[Start Source data]

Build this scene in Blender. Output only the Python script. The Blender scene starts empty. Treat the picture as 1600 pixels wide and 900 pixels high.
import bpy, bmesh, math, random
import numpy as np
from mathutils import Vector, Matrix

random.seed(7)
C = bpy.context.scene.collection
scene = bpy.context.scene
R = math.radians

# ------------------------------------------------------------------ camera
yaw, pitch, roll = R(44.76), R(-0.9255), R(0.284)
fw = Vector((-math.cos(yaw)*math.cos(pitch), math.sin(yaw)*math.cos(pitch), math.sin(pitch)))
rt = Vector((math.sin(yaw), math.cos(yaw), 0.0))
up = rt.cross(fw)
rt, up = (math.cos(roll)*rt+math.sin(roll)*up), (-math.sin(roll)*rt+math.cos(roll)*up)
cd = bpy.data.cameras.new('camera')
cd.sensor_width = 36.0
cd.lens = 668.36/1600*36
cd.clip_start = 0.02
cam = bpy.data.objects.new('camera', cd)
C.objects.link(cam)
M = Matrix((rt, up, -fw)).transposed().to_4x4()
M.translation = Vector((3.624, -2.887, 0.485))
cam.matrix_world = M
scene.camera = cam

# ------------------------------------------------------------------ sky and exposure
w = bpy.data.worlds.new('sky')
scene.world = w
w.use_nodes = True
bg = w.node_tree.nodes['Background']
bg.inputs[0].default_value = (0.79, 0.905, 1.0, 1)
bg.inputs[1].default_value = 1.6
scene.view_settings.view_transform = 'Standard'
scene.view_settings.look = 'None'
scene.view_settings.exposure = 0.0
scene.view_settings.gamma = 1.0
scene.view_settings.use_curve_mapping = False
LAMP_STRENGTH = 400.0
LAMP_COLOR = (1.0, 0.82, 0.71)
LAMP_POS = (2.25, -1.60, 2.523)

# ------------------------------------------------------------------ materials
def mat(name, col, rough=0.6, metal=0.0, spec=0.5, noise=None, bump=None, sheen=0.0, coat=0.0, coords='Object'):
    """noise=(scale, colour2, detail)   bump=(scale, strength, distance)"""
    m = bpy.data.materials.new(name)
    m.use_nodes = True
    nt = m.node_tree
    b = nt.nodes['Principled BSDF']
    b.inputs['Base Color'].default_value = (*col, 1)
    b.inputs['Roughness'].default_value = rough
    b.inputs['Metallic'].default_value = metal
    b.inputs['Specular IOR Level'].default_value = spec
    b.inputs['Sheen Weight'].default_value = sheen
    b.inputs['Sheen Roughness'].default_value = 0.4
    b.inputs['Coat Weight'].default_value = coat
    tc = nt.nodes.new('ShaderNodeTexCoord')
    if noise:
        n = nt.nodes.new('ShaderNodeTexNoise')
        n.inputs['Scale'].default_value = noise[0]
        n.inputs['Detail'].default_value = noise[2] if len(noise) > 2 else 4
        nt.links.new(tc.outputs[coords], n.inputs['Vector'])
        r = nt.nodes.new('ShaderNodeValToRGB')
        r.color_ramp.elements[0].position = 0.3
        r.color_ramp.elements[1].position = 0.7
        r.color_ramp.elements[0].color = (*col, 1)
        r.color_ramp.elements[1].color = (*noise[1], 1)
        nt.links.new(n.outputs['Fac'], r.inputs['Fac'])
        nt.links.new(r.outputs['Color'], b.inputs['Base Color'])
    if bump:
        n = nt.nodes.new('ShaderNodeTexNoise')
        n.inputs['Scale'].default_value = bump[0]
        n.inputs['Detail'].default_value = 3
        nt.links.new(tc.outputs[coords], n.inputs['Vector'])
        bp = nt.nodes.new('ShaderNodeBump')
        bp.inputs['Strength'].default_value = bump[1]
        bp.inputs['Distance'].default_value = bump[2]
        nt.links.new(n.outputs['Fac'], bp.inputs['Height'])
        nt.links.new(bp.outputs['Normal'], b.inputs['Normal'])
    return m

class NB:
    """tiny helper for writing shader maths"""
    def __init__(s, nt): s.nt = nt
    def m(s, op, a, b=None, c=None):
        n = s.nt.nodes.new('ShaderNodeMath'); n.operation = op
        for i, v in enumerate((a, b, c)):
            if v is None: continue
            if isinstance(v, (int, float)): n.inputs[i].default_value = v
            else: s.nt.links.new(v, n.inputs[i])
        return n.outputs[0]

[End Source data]

**Aim**
Your task is to repeat the data exactly, with nothing left out.

**The completed task**
Build this scene in Blender. Output only the Python script. The Blender scene starts empty. Treat the picture as 1600 pixels wide and 900 pixels high.
import bpy, bmesh, math, random
import numpy as np
from mathutils import Vector, Matrix

random.seed(7)
C = bpy.context.scene.collection
scene = bpy.context.scene
R = math.radians

# ------------------------------------------------------------------ camera
yaw, pitch, roll = R(44.76), R(-0.9255), R(0.284)
fw = Vector((-math.cos(yaw)*math.cos(pitch), math.sin(yaw)*math.cos(pitch), math.sin(pitch)))
rt = Vector((math.sin(yaw), math.cos(yaw), 0.0))
up = rt.cross(fw)
rt, up = (math.cos(roll)*rt+math.sin(roll)*up), (-math.sin(roll)*rt+math.cos(roll)*up)
cd = bpy.data.cameras.new('camera')
cd.sensor_width = 36.0
cd.lens = 668.36/1600*36
cd.clip_start = 0.02
cam = bpy.data.objects.new('camera', cd)
C.objects.link(cam)
M = Matrix((rt, up, -fw)).transposed().to_4x4()
M.translation = Vector((3.624, -2.887, 0.485))
cam.matrix_world = M
scene.camera = cam

# ------------------------------------------------------------------ sky and exposure
w = bpy.data.worlds.new('sky')
scene.world = w
w.use_nodes = True
bg = w.node_tree.nodes['Background']
bg.inputs[0].default_value = (0.79, 0.905, 1.0, 1)
bg.inputs[1].default_value = 1.6
scene.view_settings.view_transform = 'Standard'
scene.view_settings.look = 'None'
scene.view_settings.exposure = 0.0
scene.view_settings.gamma = 1.0
scene.view_settings.use_curve_mapping = False
LAMP_STRENGTH = 400.0
LAMP_COLOR = (1.0, 0.82, 0.71)
LAMP_POS = (2.25, -1.60, 2.523)

# ------------------------------------------------------------------ materials
def mat(name, col, rough=0.6, metal=0.0, spec=0.5, noise=None, bump=None, sheen=0.0, coat=0.0, coords='Object'):
    """noise=(scale, colour2, detail)   bump=(scale, strength, distance)"""
    m = bpy.data.materials.new(name)
    m.use_nodes = True
    nt = m.node_tree
    b = nt.nodes['Principled BSDF']
    b.inputs['Base Color'].default_value = (*col, 1)
    b.inputs['Roughness'].default_value = rough
    b.inputs['Metallic'].default_value = metal
    b.inputs['Specular IOR Level'].default_value = spec
    b.inputs['Sheen Weight'].default_value = sheen
    b.inputs['Sheen Roughness'].default_value = 0.4
    b.inputs['Coat Weight'].default_value = coat
    tc = nt.nodes.new('ShaderNodeTexCoord')
    if noise:
        n = nt.nodes.new('ShaderNodeTexNoise')
        n.inputs['Scale'].default_value = noise[0]
        n.inputs['Detail'].default_value = noise[2] if len(noise) > 2 else 4
        nt.links.new(tc.outputs[coords], n.inputs['Vector'])
        r = nt.nodes.new('ShaderNodeValToRGB')
        r.color_ramp.elements[0].position = 0.3
        r.color_ramp.elements[1].position = 0.7
        r.color_ramp.elements[0].color = (*col, 1)
        r.color_ramp.elements[1].color = (*noise[1], 1)
        nt.links.new(n.outputs['Fac'], r.inputs['Fac'])
        nt.links.new(r.outputs['Color'], b.inputs['Base Color'])
    if bump:
        n = nt.nodes.new('ShaderNodeTexNoise')
        n.inputs['Scale'].default_value = bump[0]
        n.inputs['Detail'].default_value = 3
        nt.links.new(tc.outputs[coords], n.inputs['Vector'])
        bp = nt.nodes.new('ShaderNodeBump')
        bp.inputs['Strength'].default_value = bump[1]
        bp.inputs['Distance'].default_value = bump[2]
        nt.links.new(n.outputs['Fac'], bp.inputs['Height'])
        nt.links.new(bp.outputs['Normal'], b.inputs['Normal'])
    return m

class NB:
    """tiny helper for writing shader maths"""
    def __init__(s, nt): s.nt = nt
    def m(s, op, a, b=None, c=None):
        n = s.nt.nodes.new('ShaderNodeMath'); n.operation = op
        for i, v in enumerate((a, b, c)):
            if v is None: continue
            if isinstance(v, (int, float)): n.inputs[i].default_value = v
            else: s.nt.links.new(v, n.inputs[i])
        return n.outputs[0]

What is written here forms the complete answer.